Locked Away: Study finds record number of lifers in prison, overwhelming racial disparities

cellblock.jpgA new report by the Sentencing Project finds that a record number of prisoners are serving life sentences.
According to the report, more than 140,000 individuals are now serving life sentences in state and federal prisons, some 6,800 of whom were juveniles at the time of the crime. In addition, 29% of persons serving a life sentence have no possibility of parole. 

The number of life sentences has more than quadrupled in the past 25 years, according to the report. During that period the nation's prison population has also quadrupled, with the South accounting for nearly half of that increase. Tough-on-crime, draconian sentencing policies, including mandatory minimum sentences and "truth in sentencing" laws, as well as cutbacks in parole releases and greater restrictions in parole, have accounted for much of the explosion in prison populations and the expanded length of time that people spend in prison. 

As the report underscores, these longer sentencing policies didn't only apply to people convicted of violent offenses, but also for people identified as habitual offenders and those convicted of certain drug offenses. 

As the Miami Herald reported
Nearly two decades ago, Florida enacted mandatory minimum sentencing laws, such as "10-20-Life'" and "three strikes,'" that increased the number of life felons in the nation's third-largest prison system and sharply reduced inmates' ability to win early release or parole. 

Florida has also been in the news recently because of the two cases under review by the U.S. Supreme Court, where juveniles received life without parole sentences. 

Other findings from the report:
  • In five states -- Alabama, California, Massachusetts, Nevada, and New York -- at least 1 in 6 prisoners is serving a life sentence.
  • Five states -- California, Florida, Louisiana, Michigan, and Pennsylvania -- each have more than 3,000 people serving life without parole.
  • In six states -- Illinois, Iowa, Louisiana, Maine, Pennsylvania, and South Dakota -- and the federal government, all life sentences are imposed without the possibility of parole.
  • The dramatic growth in life sentences is not primarily a result of higher crime rates, but of policy changes that have imposed harsher punishments and restricted parole consideration.
The report details the high rates of racial and ethnic disparities in who receives life sentences: 66% of all persons sentenced to life are non-white, and 77% of juveniles serving life sentences are non-white. Nationally, blacks comprise nearly half the prison population receiving a life sentence. In Alabama, 102 of the 121 persons serving life, or 84.3 percent, are black. In Louisiana, 73.3 percent of the prisoners serving life without parole are black.  

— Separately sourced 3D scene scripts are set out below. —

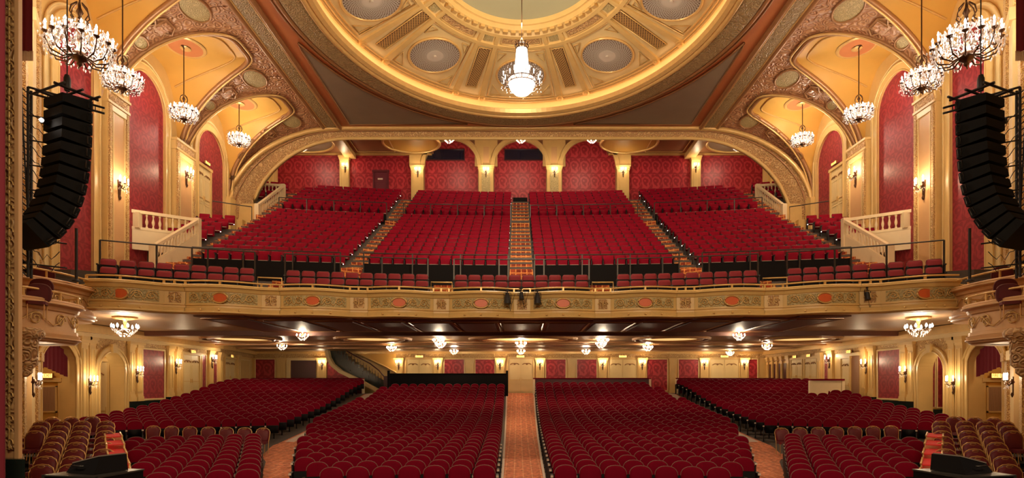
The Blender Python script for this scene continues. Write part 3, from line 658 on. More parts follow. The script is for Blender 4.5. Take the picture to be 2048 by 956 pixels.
# --- upper back wall, u = x + 17.3
WU, FU, _, _ = wall('wall_back', (-17.3, 42.3), (17.3, 42.3), 2.4, 18.1, brown)
def uu(px): return (px-1036)*42.3/1200+CX+17.3
def zu(py): return (770-py)*42.3/1200
def mir(f): return lambda a, b: [f(a, b), f(2*1040.3-b, 2*1040.3-a)]
for s in (-1, 1):
    X = lambda px: 17.3+s*(17.3-uu(px))*1.0 if s > 0 else uu(px)
    def seg(a, b):
        p_, q_ = X(a), X(b); return (min(p_, q_), max(p_, q_))
    a, b = seg(556, 682); m = MB(); m.box((a, 0, 11.9), (b, .03, RZ), FU); m.build('damask_panel', dam, WU)
    a, b = seg(700, 823); m = MB(); m.box((a, 0, 11.9), (b, .03, RZ-.1), FU); m.build('damask_panel', dam, WU)
    a, b = seg(500, 556); bx(WU, 'plain_panel', FU, (a, 0, 11.5), (b, .04, RZ), cream)
    a, b = seg(534, 554); pilaster(WU, FU, a, b, 11.9, RZ, .2)
    a, b = seg(682, 700); pilaster(WU, FU, a, b, 11.9, RZ-.2, .35)
    a, b = seg(824, 848); pilaster(WU, FU, a, b, 11.9, 15.35, .35, inner=sage)
    a, b = seg(958, 987); pilaster(WU, FU, a, b, 11.9, 15.35, .35, inner=sage)
    a, b = seg(820, 850); bx(WU, 'arch_pier', FU, (a, 0, 15.35), (b, .28, 17.9), cream)
    a, b = seg(848, 958); uc = (a+b)/2; r = (b-a)/2-.08
    archpanel(WU, FU, uc, r, 15.35, 11.9, dam, .03); archband(WU, FU, uc, r, 15.35, 15.3, .3, .3, cream, key=False)
    a, b = seg(950, 995); bx(WU, 'arch_pier', FU, (a, 0, 15.35), (b, .2, 17.9), cream)
    m = MB(); m.box((min(X(967), X(978)), .2, 15.6), (max(X(967), X(978)), .22, 16.7), FU); m.build('pier_panel', peach, WU)
a, b = uu(988), uu(1093); archpanel(WU, FU, 17.3, (b-a)/2-.04, 15.35, 11.9, dam, .03); archband(WU, FU, 17.3, (b-a)/2-.04, 15.35, 15.3, .3, .3, cream, key=False)
door(FU, uu(749), uu(775), 11.9, zu(345), 1, plain('maroon_door_paint', (.12, .006, .018), .5), False, plain('maroon_frame', (.10, .004, .012), .5))
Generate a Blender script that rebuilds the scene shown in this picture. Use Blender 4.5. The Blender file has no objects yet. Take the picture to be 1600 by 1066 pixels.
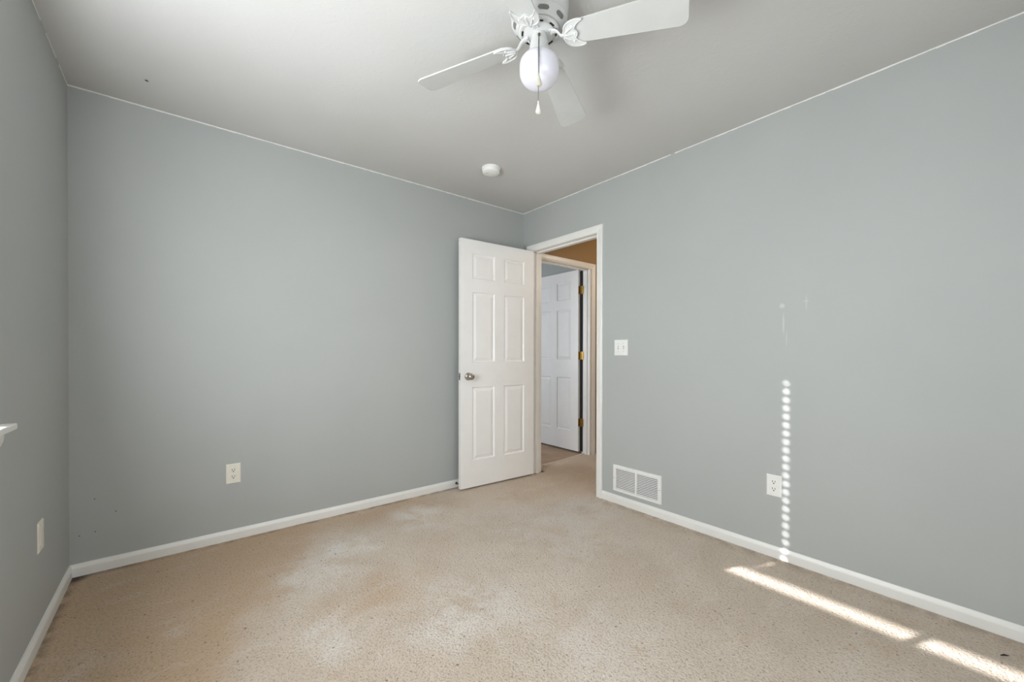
import bpy, bmesh, math, random
from mathutils import Vector, Matrix

# ---------------------------------------------------------------- camera, world, lights, exposure
scn = bpy.context.scene
COL = scn.collection
R = math.radians
H = 2.44            # ceiling height
WX = -2.962         # window wall
YF = -3.75          # wall behind the camera
SUN_SLOPE, SUN_TAN = -0.36, 0.326

cam_d = bpy.data.cameras.new('camera')
cam = bpy.data.objects.new('camera', cam_d); COL.objects.link(cam)
cam_d.sensor_fit = 'HORIZONTAL'; cam_d.sensor_width = 36.0
cam_d.lens = 14.44; cam_d.shift_x = 0.0; cam_d.shift_y = 0.01444
cam_d.clip_start = 0.02; cam_d.clip_end = 200
_f = Vector((0.63050, 0.77617, -0.005304)); _r = Vector((0.776185, -0.630503, 0.001388)); _u = Vector((0.002267, 0.004993, 0.999985))
cam.matrix_world = Matrix(((_r.x, _u.x, -_f.x, -2.53957), (_r.y, _u.y, -_f.y, -2.95920), (_r.z, _u.z, -_f.z, 1.11536), (0, 0, 0, 1)))
scn.camera = cam

scn.view_settings.view_transform = 'Standard'
scn.view_settings.look = 'None'
scn.view_settings.gamma = 1.0
scn.view_settings.use_curve_mapping = False
scn.view_settings.exposure = 0.05
scn.cycles.use_denoising = True
scn.cycles.max_bounces = 10
scn.cycles.diffuse_bounces = 7
scn.cycles.caustics_reflective = False
scn.cycles.caustics_refractive = False

world = bpy.data.worlds.new('world'); scn.world = world; world.use_nodes = True
wn = world.node_tree.nodes; wl = world.node_tree.links
bg = wn['Background']
bg.inputs['Color'].default_value = (0.62, 0.74, 0.92, 1)
bg.inputs['Strength'].default_value = 1.2

def lamp(name, kind, loc, energy, color=(1, 1, 1), aim=None, **kw):
    d = bpy.data.lights.new(name, kind); d.energy = energy; d.color = color
    for k, v in kw.items(): setattr(d, k, v)
    o = bpy.data.objects.new(name, d); COL.objects.link(o); o.location = loc
    if aim is not None: o.rotation_euler = Vector(aim).to_track_quat('-Z', 'Y').to_euler()
    return o

lamp('sun', 'SUN', (-8, 2, 6), 23.0, (1.0, 0.975, 0.985), (1.0, SUN_SLOPE, -SUN_TAN * math.hypot(1, SUN_SLOPE)), angle=R(0.55))
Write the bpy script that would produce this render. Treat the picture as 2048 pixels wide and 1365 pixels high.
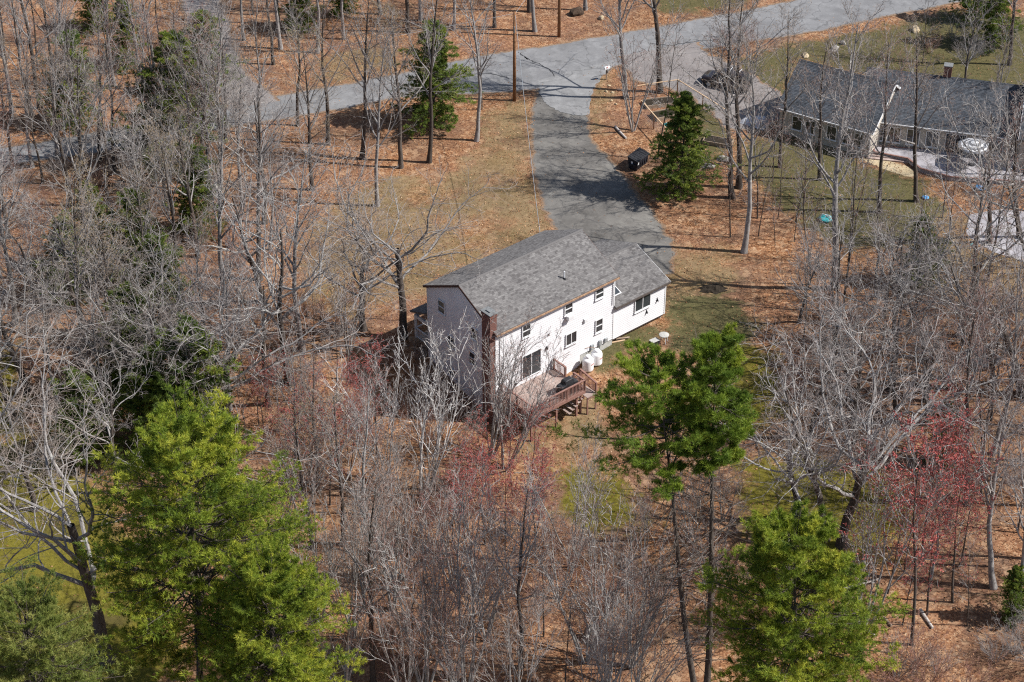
import bpy, math, random
import numpy as np
from mathutils import Vector, Matrix, Quaternion

R = math.radians
scene = bpy.context.scene
for o in list(bpy.data.objects):
    bpy.data.objects.remove(o)

# ------------------------------------------------------------------ camera
cam_data = bpy.data.cameras.new('camera')
cam = bpy.data.objects.new('camera', cam_data)
scene.collection.objects.link(cam)
cam.location = (0.0, 0.0, 88.5)
cam.rotation_euler = (R(90 - 35.0), 0, 0)
cam_data.sensor_width = 36.0
cam_data.lens = 36.0 * 3980.0 / 2048.0
cam_data.clip_start = 1.0
cam_data.clip_end = 3000.0
scene.camera = cam

# ------------------------------------------------------------------ sky and sun
SUN_EL = R(47.0)
SUN_DIR = Vector((1.0, -0.10, 0.0)).normalized()          # towards the sun, on the ground
world = bpy.data.worlds.new('World')
scene.world = world
world.use_nodes = True
wn = world.node_tree.nodes
sky = wn.new('ShaderNodeTexSky')
sky.sky_type = 'NISHITA'
sky.sun_disc = False
sky.sun_elevation = SUN_EL
sky.sun_rotation = math.atan2(SUN_DIR.x, SUN_DIR.y)
world.node_tree.links.new(sky.outputs[0], wn['Background'].inputs[0])
wn['Background'].inputs[1].default_value = 0.092
sun_data = bpy.data.lights.new('sun', 'SUN')
sun_data.energy = 5.0
sun_data.angle = R(0.6)
sun_data.color = (1.0, 0.965, 0.92)
sun = bpy.data.objects.new('sun', sun_data)
scene.collection.objects.link(sun)
to_sun = Vector((SUN_DIR.x * math.cos(SUN_EL), SUN_DIR.y * math.cos(SUN_EL), math.sin(SUN_EL)))
sun.rotation_euler = to_sun.to_track_quat('Z', 'Y').to_euler()
sun.location = (40, 100, 60)
scene.view_settings.view_transform = 'Standard'
scene.view_settings.look = 'None'
scene.view_settings.exposure = 0.44
scene.view_settings.gamma = 1.0
scene.render.engine = 'CYCLES'
scene.cycles.max_bounces = 5
scene.cycles.diffuse_bounces = 3
scene.cycles.glossy_bounces = 2
scene.cycles.transmission_bounces = 3
scene.cycles.transparent_max_bounces = 4
scene.cycles.use_denoising = False
scene.cycles.pixel_filter_type = 'BLACKMAN_HARRIS'
scene.cycles.filter_width = 1.15

rng = np.random.default_rng(11)
rnd = random.Random(5)

# ------------------------------------------------------------------ layout in metres
ROAD_A = [(-59.39, 148.06), (-49.44, 151.73), (-40.32, 154.73), (-34.33, 156.36), (-27.12, 159.86), (-20.48, 162.14), (-15.07, 164.07), (-10.52, 166.23), (-5.83, 166.63), (-1.13, 167.02), (2.88, 167.62), (7.96, 171.09), (12.91, 173.81), (18.4, 175.84), (23.48, 177.69), (30.69, 180.12), (39.28, 183.98), (46.43, 187.01), (56.31, 192.32), (68.61, 199.28)]
ROAD_B = [(-60.61, 152.35), (-50.34, 155.63), (-41.03, 158.56), (-35.06, 160.99), (-27.71, 164.65), (-20.94, 167.22), (-15.43, 169.45), (-10.75, 171.3), (-6.01, 173.6), (-1.17, 175.73), (3.0, 176.82), (8.23, 179.01), (13.29, 180.79), (18.98, 183.29), (24.23, 185.37), (29.06, 187.48), (35.17, 190.85), (40.97, 194.55), (48.96, 200.58), (59.79, 208.01)]
DRIVE_A = [(2.27, 168.23), (2.06, 165.34), (1.76, 162.71), (1.55, 159.12), (1.6, 154.56), (1.93, 150.61), (2.62, 146.39), (3.33, 143.13), (4.21, 140.37), (5.19, 138.05), (6.15, 135.79)]
DRIVE_B = [(10.19, 172.76), (8.0, 169.34), (7.3, 165.34), (7.05, 161.94), (7.37, 158.93), (8.27, 156.36), (9.7, 152.35), (11.54, 147.22), (13.0, 143.13), (13.61, 139.59), (13.09, 136.17)]
APRON_A = [(2.43, 169.86), (2.63, 166.63), (3.36, 164.65), (4.91, 163.1), (6.29, 162.71)]
APRON_B = [(10.5, 174.24), (9.69, 172.34), (8.42, 170.37), (7.66, 167.62), (7.3, 165.34), (7.13, 162.9)]
NDRIVE_A = [(10.32, 174.45), (11.36, 169.86), (14.95, 167.83), (17.98, 164.36), (19.47, 160.05), (21.28, 159.86), (24.65, 161.47)]
NDRIVE_B = [(18.35, 177.69), (19.34, 175.3), (20.71, 174.24), (22.43, 171.92), (24.09, 169.34), (25.3, 167.32), (26.48, 165.34)]
LANE_A = [(-26.59, 163.87), (-28.95, 170.88), (-31.46, 177.25), (-33.36, 183.98), (-35.1, 191.09), (-37.79, 202.57)]
LANE_B = [(-22.11, 165.63), (-25.71, 171.92), (-27.28, 177.25), (-28.8, 183.98), (-30.42, 191.09), (-32.89, 202.57)]
PATIO = [(39.05, 145.16), (41.8, 146.14), (45.87, 145.16), (44.44, 135.05), (41.83, 138.05), (39.79, 139.2), (38.02, 141.94)]
TERRACE = [(32.4, 156.36), (36.13, 155.81), (44.09, 155.27), (45.98, 153.67), (44.76, 150.01), (38.37, 150.87), (35.99, 152.35), (35.18, 154.11), (32.37, 155.27)]
SANDY = [(28.03, 159.12), (32.18, 154.91), (34.88, 153.67), (35.92, 151.91), (34.95, 151.39), (32.97, 152.78), (30.25, 155.45), (26.08, 158.0)]
CRACK_A = [(0.64, 175.52), (1.07, 174.88), (1.65, 173.92), (1.27, 174.45), (1.07, 174.77), (1.75, 173.92), (2.23, 173.39), (2.71, 173.18), (2.8, 172.86), (3.18, 172.34), (3.66, 171.92), (3.93, 171.09), (4.12, 170.57)]
CRACK_B = [(-6.93, 171.92), (-4.5, 170.88), (-2.11, 171.09), (-0.19, 170.06)]
CRACK_C = [(13.6, 177.47), (15.54, 177.03), (18.07, 177.91), (20.58, 178.35)]
Z_LAWN1 = [(21.66, 159.12), (27.85, 157.73), (32.53, 152.78), (36.14, 150.61), (37.06, 145.98), (33.57, 140.37), (28.04, 139.59), (25.11, 142.73), (22.35, 148.48), (20.24, 153.67)]
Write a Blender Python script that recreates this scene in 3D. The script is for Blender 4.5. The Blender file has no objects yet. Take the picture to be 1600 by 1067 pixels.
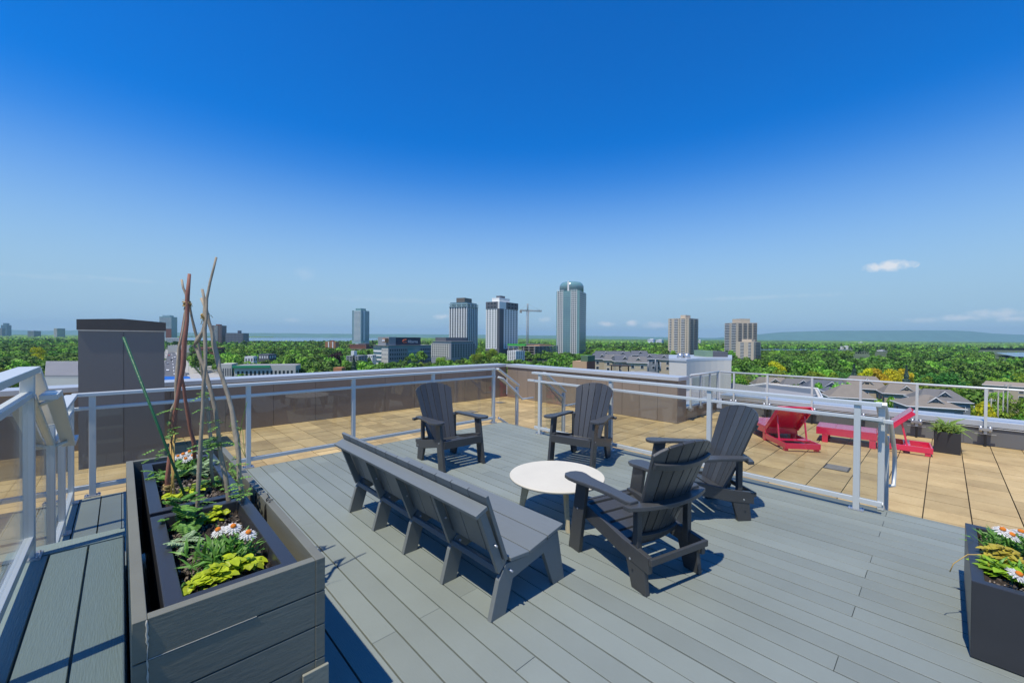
import bpy, math, random
import numpy as np
from mathutils import Matrix, Vector, Quaternion

# ------------------------------------------------------------------ camera, sky, sun, exposure
S = bpy.context.scene
COL = S.collection
FPX, YAW, PITCH, ROLL, EYE = 642.3, .75956, -.00963, -.0074, 1.68
GROUND = -28.0
_s, _c = math.sin(YAW), math.cos(YAW)
_F = np.array([_s, _c, 0.]); _R = np.array([_c, -_s, 0.]); _D = np.array([0, 0, -1.])
F2 = math.cos(PITCH) * _F - math.sin(PITCH) * _D
_D2 = math.cos(PITCH) * _D + math.sin(PITCH) * _F
R3 = math.cos(ROLL) * _R + math.sin(ROLL) * _D2
D3 = -math.sin(ROLL) * _R + math.cos(ROLL) * _D2
EYEP = np.array([0, 0, EYE])

cam = bpy.data.cameras.new('camera')
cam.sensor_fit = 'HORIZONTAL'; cam.sensor_width = 36.0; cam.lens = FPX / 1600 * 36
cam.clip_start = .05; cam.clip_end = 60000
co = bpy.data.objects.new('camera', cam); COL.objects.link(co)
m = Matrix.Identity(4)
for i in range(3):
    m[i][0] = R3[i]; m[i][1] = -D3[i]; m[i][2] = -F2[i]; m[i][3] = EYEP[i]
co.matrix_world = m
S.camera = co

SUN_EL = math.radians(65.5)
SUN_SHADOW_AZ = math.radians(7.0)          # shadows run along +X, a touch towards +Y
ld = Vector((math.cos(SUN_SHADOW_AZ) * math.cos(SUN_EL), math.sin(SUN_SHADOW_AZ) * math.cos(SUN_EL), -math.sin(SUN_EL)))
sun = bpy.data.lights.new('sun', 'SUN'); sun.energy = 4.3; sun.angle = math.radians(.5); sun.color = (1, .93, .79)
so = bpy.data.objects.new('sun', sun); COL.objects.link(so)
so.rotation_euler = ld.to_track_quat('-Z', 'Y').to_euler()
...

Juveniles also are increasingly being sentenced to life, and the racial disparity in that population is overwhelming. In Alabama, 75 of 89 juveniles serving live sentences without parole are black. In South Carolina, 42 of the 55 youth in adult prisons serving life sentences are black. In the federal system, 28 of the 52 youth serving life sentences are black. 

Louisiana leads the nation in terms of the percent of its prison population serving life without parole, at 10.9 percent. In fact, it was in Louisiana that the practice first took off. Burk Foster, a criminal justice professor at Saginaw Valley State University in Michigan and an expert on the Louisiana penitentiary system, told the New York Times, the expansion of life sentences started at the Louisiana State Penitentiary at Angola, the nation's largest maximum penitentiary, in the early 1970s, when most people sentenced to life terms were paroled after they had been deemed fit to re-enter society:
"Angola was a prototype of a lifer's prison," said Professor Foster. "In 1973, Louisiana changed its life sentencing law so that lifers would no longer be parole eligible, and they applied that law more broadly over time to include murder, rape, kidnapping, distribution of narcotics and habitual offenders." 

Professor Foster said sentencing more prisoners to life sentences was an abandonment of the "corrective" function of prisons.

"Rehabilitation is not an issue at Angola," he said. "They're just practicing lifetime isolation and incapacitation."

The Sentencing Project's report calls for the elimination of sentences of life without parole, and restoring discretion to parole boards to determine suitability for release.